Before the statue of Cecil John Rhodes met its end, people gathered in numbers at the Bremner Building, renamed Azania House by the students occupying it for the past month.  There were high school learners, cleaners, students from the university as well as lecturers. There were banners and posters floating in the air. One read “Black pain is not invisible”; another, “Dear history this revolution has women, gays, queers and trans, remember that.” PAC supporters, wearing party T-shirts and holding banners, could be heard in the background shouting “Africa for Africans” as the chairperson of the meeting started speaking. The chair also introduced the various speakers and performers, who all came to talk about various issues of inequality.

UCT students gather outside Azania House before the removal of Cecil John Rhodes' statue
UCT students gather outside Azania House before the removal of Cecil John Rhodes’ statue

A wave of support

One of those who took the stage were a group of students from Philippi High School, who talked of their experience of police brutality when they tried to go to the Department of Education to ask when they will improve the learning conditions at the school. “Bloody kaffirs go back to the township where you belong,” Athule Baba (18) said the police said to them, which had the crowd shouting their disapproval.
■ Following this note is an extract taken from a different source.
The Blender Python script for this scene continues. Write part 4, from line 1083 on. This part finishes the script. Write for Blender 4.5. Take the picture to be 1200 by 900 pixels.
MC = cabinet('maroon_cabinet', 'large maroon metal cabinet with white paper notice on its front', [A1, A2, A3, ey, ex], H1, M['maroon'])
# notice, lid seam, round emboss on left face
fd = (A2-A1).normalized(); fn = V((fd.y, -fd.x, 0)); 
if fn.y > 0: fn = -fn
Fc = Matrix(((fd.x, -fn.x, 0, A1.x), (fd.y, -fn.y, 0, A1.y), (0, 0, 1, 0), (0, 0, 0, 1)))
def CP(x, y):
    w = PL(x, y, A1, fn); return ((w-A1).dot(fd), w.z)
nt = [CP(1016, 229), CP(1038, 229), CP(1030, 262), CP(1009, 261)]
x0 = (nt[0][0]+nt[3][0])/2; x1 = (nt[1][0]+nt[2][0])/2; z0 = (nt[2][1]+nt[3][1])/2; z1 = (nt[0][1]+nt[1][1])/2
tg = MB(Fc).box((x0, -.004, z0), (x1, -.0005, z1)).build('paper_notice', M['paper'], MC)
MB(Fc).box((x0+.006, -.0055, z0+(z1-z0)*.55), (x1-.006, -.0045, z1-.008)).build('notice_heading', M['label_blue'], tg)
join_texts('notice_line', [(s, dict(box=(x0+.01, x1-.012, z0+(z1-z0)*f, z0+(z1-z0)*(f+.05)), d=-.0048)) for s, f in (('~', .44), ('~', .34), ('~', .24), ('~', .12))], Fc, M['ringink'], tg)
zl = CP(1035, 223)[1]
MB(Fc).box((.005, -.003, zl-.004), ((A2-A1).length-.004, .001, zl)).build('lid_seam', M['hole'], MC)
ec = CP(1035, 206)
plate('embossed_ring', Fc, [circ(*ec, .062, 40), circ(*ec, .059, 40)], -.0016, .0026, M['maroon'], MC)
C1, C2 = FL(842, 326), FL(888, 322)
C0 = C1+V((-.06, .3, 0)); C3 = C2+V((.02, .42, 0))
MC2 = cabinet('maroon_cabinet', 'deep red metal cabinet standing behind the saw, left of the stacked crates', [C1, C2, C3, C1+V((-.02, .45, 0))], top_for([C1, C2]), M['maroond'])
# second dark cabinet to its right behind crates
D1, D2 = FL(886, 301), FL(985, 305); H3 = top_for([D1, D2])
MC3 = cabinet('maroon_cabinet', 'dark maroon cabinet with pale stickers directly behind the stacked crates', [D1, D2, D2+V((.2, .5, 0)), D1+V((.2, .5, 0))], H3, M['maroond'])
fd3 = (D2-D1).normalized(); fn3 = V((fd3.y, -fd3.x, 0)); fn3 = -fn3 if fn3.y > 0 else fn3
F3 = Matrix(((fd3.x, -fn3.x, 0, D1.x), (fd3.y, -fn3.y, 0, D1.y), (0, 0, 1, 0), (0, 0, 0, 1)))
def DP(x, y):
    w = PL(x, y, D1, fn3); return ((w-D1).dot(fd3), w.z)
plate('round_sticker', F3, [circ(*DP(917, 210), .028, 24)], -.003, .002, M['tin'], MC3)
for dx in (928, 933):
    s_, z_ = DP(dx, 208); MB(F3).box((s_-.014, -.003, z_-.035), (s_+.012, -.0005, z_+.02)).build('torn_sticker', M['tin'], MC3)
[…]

When I asked the learners of Philippi High School what this historical event meant to them they said they wanted to show their support: “We support them because we are fighting the same struggle.”

Among the university staff at the gathering was Nozizwe Beya, who is a cleaner. She said that she saw this as the beginning of change. “It will not end here. The air of that white man (Rhodes) is what we have been sitting under. The students have helped us, before this our rights were tied.” Nozizwe explained that they felt they could not speak out when they felt their rights were being infringed. Since this movement, they feel more free.

There was a bit of a commotion during one of the performances when a white man standing among the crowd, started randomly shouting, “Viva Rhodes, Viva Rhodes… Rhodes will raise again”. Chaos ensued as young and older black and coloured men shouted at him to leave, with some of them wanting to attack him. But security stopped them by coming in between the man and the crowd and taking the lone man away.

The next step for the movement

On the ground was also John Rammutla, a member of UCT’s SRC, who said that the movement had a bigger mission than seeing Rhodes fall. “It’s not just about the statue but transformation at the university,” he said. He also agreed with Nozizwe, that outsourced staff, cleaners, security guards, are not treated fairly and that this would have to change.

One of the last people to take the stage was Chumani Maxwele, the student at the centre of the protests and who threw faeces at the statue in early March. He said that movement was bigger than UCT: “It’s not a liberal movement, it is the struggle of pain and suffering.”

The falling of Rhodes

When the chair told us it was time for the removal of the statue, the crowd began to gather themselves behind the banner which read “Rhodes must fall”, and began to sing struggle songs in unison as we proceeded. In a few minutes we’d arrived at The Green Mile which is UCT’s rugby field and from where we were standing we had a full view of the crane and the statue as well as the crowd around it. Ironically Rhodes, with his hand resting on his chin, looked unfazed as he gazed far ahead. The crowd was undeterred, because when the crane was switched on they started cheering even louder and dancing, with some shouting in Xhosa, “The dog has left.”